Irene teaches Buddy, among a whole host of other important lessons, that justice can sometimes matter more than one's own feelings; that doing the right thing is not always doing what you want. Buddy also learns love, and he learns who he is and who he must become--for, and because of, Irene.

This is a novel that is wise and beautiful. It is exceptionally well-written. It's also, very often, seriously funny (the goat castration scene is hilarious). Buddy Hope is an irresistible young man, and Irene--well, I don't think you can read about her and not fall in love with her a little bit yourself. FINDING CARUSO deserves readers, and clearly it has reached a lot of them who are fine, discerning, lovers of the best books. And most of them, though alas not all, are also smart enough to see what's going on in the book. Read it yourself. You'll be glad you did.

Rating: 5 stars
Summary: Finding Kim Barnes
Review: If you enjoy not only a good story with an unusual setting, but an author who is a real wordsmith, try this book.
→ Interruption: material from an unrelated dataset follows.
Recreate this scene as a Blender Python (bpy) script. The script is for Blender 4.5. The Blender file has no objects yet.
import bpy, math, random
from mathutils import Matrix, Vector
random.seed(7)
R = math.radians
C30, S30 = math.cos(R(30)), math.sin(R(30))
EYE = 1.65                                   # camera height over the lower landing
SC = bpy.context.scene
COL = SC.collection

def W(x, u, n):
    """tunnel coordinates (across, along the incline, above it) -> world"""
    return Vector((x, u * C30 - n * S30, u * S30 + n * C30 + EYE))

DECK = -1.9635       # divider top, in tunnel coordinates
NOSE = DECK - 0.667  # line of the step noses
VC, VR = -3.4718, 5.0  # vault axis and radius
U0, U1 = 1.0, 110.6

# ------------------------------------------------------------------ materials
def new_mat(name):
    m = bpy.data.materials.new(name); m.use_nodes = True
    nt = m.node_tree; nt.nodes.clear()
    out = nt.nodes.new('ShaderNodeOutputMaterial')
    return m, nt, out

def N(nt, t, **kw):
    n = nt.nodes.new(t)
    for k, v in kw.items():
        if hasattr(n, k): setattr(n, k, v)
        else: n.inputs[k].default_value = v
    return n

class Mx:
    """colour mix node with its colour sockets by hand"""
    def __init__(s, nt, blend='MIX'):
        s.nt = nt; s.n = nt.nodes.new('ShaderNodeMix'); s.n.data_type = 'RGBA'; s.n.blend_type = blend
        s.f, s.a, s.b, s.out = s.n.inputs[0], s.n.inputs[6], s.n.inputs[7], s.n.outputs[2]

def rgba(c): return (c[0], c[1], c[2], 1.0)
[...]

Barnes chooses her words carefully, and in almost all situations they fit perfectly. The author becomes the 17-year-old main character, Buddy. She has the ability to watch people, especially men, and pick up the nuances of their gestures, speech patterns, and emotions. The details of the central Idaho setting are so real that you will feel you are walking through, and seeing, them. Although the main review (above) criticizes her as having confusing or unrealistic sub-plots, they are less that than almost surreal experiences crammed into a brief few months. Many of these experiences are the reactions of a headstrong, impulsive man/boy who is faced with big decisions. The only disappointing part is the ending where Barnes flips forward to a much older Buddy, as if to find a way to end the story, and then in the last paragraph reverts to the 17-year-old boy.

Rating: 2 stars
Summary: Characters flatter than day-old beer
Review: This was a truly lousy book. I was attracted to it by the fact that Barnes was a Pulitzer finalist for her memoir, which I've not read, but the Pulitzer board wouldn't use this novel to line their birdcages. I grant that Barnes is a very good descriptive writer -- very attentive to physical detail -- but the plot was a cross between a bodice ripper and a spaghetti western, with stock characters and totally implausible plot devices. Wolfchild would never have been arrested for murder without a shred of physical or witness testimony against him; one dinner at a local Italian restaurant with Caruso playing in the background would never have been sufficient to turn Buddy on to a life of culture; and the idea that Irene would fall for Buddy is totally preposterous. No point in going on. Don't waste your time.